Kenneth A. Brown of Wilmington, Del., a graduate student in the department of mechanical engineering at Virginia Tech, was awarded a summer fellowship from the Japan Society for the Promotion of Science in partnership with the National Science Foundation's East Asia and Pacific Summer Institute.

During the summer of 2013, Brown is conducting research at the Japan Aerospace Exploration Agency (JAXA), testing a new configuration for wind tunnels and facilitating accurate measurements of both aerodynamics and aeroacoustics simultaneously. The focus is on the JAXA hybrid test section, a duplicate of the Virginia Tech Stability Tunnel's own hybrid test section, which integrates an aerodynamically closed test section similar to traditional wind tunnels with an acoustically open testing capability similar to open-jet tunnels.

This dual measurement capability is attractive to industries where both aerodynamic loads and aeroacoustic sound production are a concern, such as in the civilian aircraft and wind turbine industries which are current research focuses of JAXA and the Virginia Tech Stability Tunnel, respectively.

"The goal of this research is to better define the Kevlar wall interference, which is how the presence of the Kevlar walls impact the data measured in the wind tunnel," said Brown. "I hope to extend a new method developed at Virginia Tech for use with a different test configuration used in Japan."

Virginia Tech and JAXA are the only two facilities worldwide to employ the novel Kevlar®-walled hybrid test section. In 2006, the Virginia Tech facility was developed by professors William Devenport, of aerospace engineering and Ricardo Burdisso of mechanical engineering.

The collaboration between Virginia Tech and JAXA presents a unique opportunity to direct the course of future aeroacoustics research by establishing a unified wall interference correction scheme for hybrid test sections.

Brown is working with his host scientist, Kazuomi Yamamoto of JAXA, who once spent time at Virginia Tech working with Wing Ng, professor of mechanical engineering at Virginia Tech.

In the spring of 2012, Brown began working as an undergraduate researcher in the Stability Wind Tunnel under the advisement of Devenport, also the director of the Stability Wind Tunnel. Brown and fellow graduate student Liselle Joseph designed a plenum and perforated plate attachment to implement a boundary layer blowing and tip suction system. Prototype testing was performed in Virginia Tech's Low Speed Cascade Wind Tunnel followed by full-scale implementation in the Stability Tunnel.

Later, in the fall of 2012, Brown began working as a graduate research assistant with the same group, where he developed two new measurement systems for Kevlar-walled wind tunnels:  a static pressure port design for measuring wall pressure distribution and a stereo depth-finding system for detecting the wall's deflection. 

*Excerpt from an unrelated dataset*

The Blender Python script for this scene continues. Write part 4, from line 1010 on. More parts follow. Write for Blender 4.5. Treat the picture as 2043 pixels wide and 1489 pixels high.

Brown organized a month-long wind tunnel test in January that provided the testing grounds for these tools and also yielded results that are included in the publication, "The Kevlar-walled anechoic wind tunnel" (Devenport et al., 2013).

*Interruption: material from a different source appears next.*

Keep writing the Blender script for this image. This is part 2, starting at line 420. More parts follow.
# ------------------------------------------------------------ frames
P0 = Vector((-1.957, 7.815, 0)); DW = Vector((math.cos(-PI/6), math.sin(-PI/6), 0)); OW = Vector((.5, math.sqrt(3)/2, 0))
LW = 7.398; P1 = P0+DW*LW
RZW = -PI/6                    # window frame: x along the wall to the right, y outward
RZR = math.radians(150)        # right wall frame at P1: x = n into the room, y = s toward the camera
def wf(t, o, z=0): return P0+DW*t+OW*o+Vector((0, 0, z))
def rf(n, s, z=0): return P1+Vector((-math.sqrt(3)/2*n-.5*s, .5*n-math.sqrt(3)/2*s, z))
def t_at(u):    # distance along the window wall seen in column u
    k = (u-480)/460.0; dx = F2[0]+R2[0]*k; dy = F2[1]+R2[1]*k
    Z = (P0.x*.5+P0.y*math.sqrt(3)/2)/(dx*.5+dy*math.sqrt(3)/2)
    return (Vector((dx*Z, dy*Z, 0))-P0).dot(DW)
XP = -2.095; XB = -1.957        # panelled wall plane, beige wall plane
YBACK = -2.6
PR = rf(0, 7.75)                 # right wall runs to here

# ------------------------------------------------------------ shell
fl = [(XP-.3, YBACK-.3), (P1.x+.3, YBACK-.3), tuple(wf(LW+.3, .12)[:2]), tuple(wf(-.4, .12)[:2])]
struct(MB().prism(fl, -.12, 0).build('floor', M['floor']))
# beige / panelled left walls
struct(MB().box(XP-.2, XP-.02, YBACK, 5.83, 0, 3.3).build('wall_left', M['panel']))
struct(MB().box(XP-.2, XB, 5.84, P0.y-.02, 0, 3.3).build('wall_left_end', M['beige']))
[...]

Brown has partnered with GE Power and Water and the Department of Energy on the development of a new fabric wind turbine blade plans to finalize his thesis on Kevlar-walled wind tunnels during the fall of 2013. After graduation, he hopes to catapult his work in fluid dynamics into the renewable energy industry, working on developing technologies such as wind, wave, or solar-thermal power generation.

He is a member of the newly formed research group headed by Devenport at the Virginia Tech Center for Renewable Energy and Aerodynamic Testing (CREATe).

Brown was also awarded a Davenport fellowship from the department of mechanical engineering and the recipient of a Virginia Space Grant Consortium fellowship.